The Federal Reserve today lowers its benchmark federal funds target range by 25 basis points to 3.50% to 3.75%, marking its third consecutive rate cut this year. The decision follows the conclusion of the Federal Open Market Committee’s two-day policy meeting in Washington.

In its official statement released at 2:00 p.m. ET, the FOMC says, “Recent indicators suggest that economic activity has continued to expand at a moderate pace. Job gains have slowed, and the unemployment rate has edged up but remains low.” The committee adds that inflation “has eased over the past year but remains somewhat elevated.”

The vote passes 9–3. Governors Lisa Cook and Philip Jefferson support the reduction, while three regional Federal Reserve Bank presidents dissent, preferring to hold rates steady. The dissenters cite concerns that inflation progress may stall.

Chair Jerome Powell says during his press conference that the committee is responding to “clear evidence that labor market tightness is moderating.” He notes that nonfarm payroll growth has averaged 118,000 per month over the last three months, down from 210,000 earlier in the year.

The Bureau of Labor Statistics reports last week that the unemployment rate has risen to 4.3%, up from 3.8% six months ago. Average hourly earnings are increasing at a 3.9% annual pace, down from over 4.5% earlier this year.

Core Personal Consumption Expenditures (PCE), the Fed’s preferred inflation gauge, is running at 2.7% year-over-year as of the latest reading. That figure remains above the central bank’s 2% target but has declined from 3.4% earlier in the year.

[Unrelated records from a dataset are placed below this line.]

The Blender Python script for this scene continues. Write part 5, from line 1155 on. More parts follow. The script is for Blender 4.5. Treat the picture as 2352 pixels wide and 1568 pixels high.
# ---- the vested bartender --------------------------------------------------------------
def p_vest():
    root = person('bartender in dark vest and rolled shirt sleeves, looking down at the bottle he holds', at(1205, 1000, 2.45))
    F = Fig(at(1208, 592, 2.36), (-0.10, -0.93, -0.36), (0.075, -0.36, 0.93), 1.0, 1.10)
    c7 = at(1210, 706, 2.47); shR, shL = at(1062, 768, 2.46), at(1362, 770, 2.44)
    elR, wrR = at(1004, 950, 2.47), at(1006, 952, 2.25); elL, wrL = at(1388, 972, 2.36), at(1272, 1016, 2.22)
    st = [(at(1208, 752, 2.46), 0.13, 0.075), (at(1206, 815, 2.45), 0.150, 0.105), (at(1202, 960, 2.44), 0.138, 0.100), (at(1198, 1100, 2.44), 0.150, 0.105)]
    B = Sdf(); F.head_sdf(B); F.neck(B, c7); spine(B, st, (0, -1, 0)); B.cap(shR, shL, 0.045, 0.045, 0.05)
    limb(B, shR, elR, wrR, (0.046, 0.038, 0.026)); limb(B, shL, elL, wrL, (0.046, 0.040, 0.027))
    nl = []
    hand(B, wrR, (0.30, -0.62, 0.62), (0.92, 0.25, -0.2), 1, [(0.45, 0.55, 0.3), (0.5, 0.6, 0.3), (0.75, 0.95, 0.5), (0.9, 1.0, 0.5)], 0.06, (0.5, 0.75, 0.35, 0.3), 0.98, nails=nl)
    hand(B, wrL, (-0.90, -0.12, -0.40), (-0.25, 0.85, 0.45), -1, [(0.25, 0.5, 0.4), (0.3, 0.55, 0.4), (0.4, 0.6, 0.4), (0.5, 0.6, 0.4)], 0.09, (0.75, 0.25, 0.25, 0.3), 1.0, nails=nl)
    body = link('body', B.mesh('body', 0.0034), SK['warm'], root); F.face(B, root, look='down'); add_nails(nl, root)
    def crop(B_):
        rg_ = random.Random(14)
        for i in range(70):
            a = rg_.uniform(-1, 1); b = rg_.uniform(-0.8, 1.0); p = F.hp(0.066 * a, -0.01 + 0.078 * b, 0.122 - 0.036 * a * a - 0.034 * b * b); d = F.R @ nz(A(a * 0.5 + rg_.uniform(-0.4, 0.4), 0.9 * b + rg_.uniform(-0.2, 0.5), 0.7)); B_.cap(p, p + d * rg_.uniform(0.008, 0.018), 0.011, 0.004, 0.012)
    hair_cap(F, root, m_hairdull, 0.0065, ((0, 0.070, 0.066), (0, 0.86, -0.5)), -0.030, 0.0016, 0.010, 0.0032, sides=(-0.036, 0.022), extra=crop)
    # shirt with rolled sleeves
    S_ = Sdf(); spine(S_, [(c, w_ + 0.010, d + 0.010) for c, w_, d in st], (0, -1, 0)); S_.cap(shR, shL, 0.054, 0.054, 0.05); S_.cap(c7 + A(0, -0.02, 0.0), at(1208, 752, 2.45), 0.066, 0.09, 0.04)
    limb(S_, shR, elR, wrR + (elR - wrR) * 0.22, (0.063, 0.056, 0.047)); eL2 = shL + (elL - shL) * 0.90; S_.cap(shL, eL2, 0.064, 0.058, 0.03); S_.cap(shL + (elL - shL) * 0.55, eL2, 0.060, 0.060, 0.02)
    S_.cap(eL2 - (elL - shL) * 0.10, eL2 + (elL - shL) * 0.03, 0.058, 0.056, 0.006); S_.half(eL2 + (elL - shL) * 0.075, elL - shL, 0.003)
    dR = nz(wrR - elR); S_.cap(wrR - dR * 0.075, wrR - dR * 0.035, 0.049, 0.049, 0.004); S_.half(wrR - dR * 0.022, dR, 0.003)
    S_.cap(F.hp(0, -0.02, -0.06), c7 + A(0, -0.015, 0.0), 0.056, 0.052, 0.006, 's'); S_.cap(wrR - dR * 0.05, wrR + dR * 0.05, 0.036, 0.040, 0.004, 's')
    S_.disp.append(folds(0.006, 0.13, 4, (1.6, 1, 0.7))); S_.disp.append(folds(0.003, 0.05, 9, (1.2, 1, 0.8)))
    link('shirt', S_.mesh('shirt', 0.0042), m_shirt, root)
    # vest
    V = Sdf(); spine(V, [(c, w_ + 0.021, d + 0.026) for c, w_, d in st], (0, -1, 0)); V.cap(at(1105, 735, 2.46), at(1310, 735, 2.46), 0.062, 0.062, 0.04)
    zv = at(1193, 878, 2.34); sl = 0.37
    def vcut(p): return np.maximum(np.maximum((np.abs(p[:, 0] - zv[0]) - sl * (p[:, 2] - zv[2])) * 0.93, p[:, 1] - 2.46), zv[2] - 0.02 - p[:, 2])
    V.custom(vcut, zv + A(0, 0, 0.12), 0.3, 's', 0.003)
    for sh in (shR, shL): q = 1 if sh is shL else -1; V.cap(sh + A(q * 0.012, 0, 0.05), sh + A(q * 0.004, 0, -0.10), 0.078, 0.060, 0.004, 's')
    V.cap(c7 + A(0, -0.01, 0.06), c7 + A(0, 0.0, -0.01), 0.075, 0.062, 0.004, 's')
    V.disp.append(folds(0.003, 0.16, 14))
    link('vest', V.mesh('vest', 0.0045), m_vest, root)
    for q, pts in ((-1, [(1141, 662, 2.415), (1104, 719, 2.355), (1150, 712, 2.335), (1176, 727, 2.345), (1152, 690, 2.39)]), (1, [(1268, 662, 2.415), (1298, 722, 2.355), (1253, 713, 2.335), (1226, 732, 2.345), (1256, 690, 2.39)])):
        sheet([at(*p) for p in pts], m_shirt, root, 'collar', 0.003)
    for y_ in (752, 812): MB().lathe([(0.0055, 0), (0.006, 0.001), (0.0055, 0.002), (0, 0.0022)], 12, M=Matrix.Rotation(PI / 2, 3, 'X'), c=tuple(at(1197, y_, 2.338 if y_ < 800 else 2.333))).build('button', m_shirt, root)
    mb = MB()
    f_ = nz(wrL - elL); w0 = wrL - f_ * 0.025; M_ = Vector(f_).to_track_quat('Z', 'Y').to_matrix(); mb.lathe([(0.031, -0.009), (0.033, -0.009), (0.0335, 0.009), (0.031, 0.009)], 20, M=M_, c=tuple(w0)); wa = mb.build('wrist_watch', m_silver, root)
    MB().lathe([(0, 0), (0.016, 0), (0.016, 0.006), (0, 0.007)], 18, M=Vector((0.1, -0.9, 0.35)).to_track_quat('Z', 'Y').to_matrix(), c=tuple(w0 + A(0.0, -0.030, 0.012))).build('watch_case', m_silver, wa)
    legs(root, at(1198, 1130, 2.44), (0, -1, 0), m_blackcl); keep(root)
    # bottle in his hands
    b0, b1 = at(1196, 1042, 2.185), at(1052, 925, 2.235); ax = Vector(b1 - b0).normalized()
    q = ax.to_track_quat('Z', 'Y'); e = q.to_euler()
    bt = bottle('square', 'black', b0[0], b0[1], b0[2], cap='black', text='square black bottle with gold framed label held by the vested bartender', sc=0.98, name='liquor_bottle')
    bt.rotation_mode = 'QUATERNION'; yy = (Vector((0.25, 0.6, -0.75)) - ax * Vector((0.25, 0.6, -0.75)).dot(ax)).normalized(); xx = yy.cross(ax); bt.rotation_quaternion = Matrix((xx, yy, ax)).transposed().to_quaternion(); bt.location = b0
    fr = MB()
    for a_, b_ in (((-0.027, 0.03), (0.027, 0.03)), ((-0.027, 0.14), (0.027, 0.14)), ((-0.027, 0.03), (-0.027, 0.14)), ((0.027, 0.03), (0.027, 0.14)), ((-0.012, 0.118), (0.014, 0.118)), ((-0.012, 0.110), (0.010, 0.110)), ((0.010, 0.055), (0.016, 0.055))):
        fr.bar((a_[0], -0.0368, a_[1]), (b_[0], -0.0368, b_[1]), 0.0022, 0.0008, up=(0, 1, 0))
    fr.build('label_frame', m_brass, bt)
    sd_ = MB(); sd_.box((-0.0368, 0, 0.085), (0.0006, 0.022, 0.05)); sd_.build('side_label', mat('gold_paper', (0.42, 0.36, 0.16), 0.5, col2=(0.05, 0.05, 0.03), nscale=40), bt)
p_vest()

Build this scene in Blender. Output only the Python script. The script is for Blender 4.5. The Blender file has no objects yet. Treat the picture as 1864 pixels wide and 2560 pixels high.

Powell states, “We are not declaring victory on inflation. We are recalibrating policy in light of evolving risks.” He emphasizes that monetary policy remains restrictive despite today’s reduction.

The updated Summary of Economic Projections shows policymakers expect GDP growth of 1.8% for the year, down from a prior forecast of 2.1%. The median projection for unemployment rises to 4.4% next year.

Financial markets react immediately. The Dow Jones Industrial Average rises more than 350 points in late afternoon trading. The S&P 500 gains 1.1%, while the Nasdaq Composite climbs 1.4%.

Treasury yields fall following the announcement. The 2-year yield drops approximately 11 basis points to 3.62%, reflecting expectations of additional easing in 2026.

Powell declines to signal a preset path for future cuts. “Decisions will be made meeting by meeting,” he says. “We will assess incoming data, the evolving outlook, and the balance of risks.”

The Fed’s balance sheet reduction program continues unchanged. The central bank maintains caps on Treasury and mortgage-backed securities runoff.

Business groups respond positively to the move. The U.S. Chamber of Commerce releases a statement saying the reduction “provides appropriate flexibility as economic growth moderates.”

However, some policymakers voice concern. Kansas City Fed President Jeffrey Schmid says in a separate statement that inflation risks “remain skewed to the upside.”

Today’s decision marks a shift from the aggressive tightening cycle that began in 2022, when the Fed raised rates from near zero to combat the highest inflation in four decades.

As of this afternoon, the federal funds rate stands at its lowest level since early 2024, with policymakers signaling continued caution as inflation remains above target.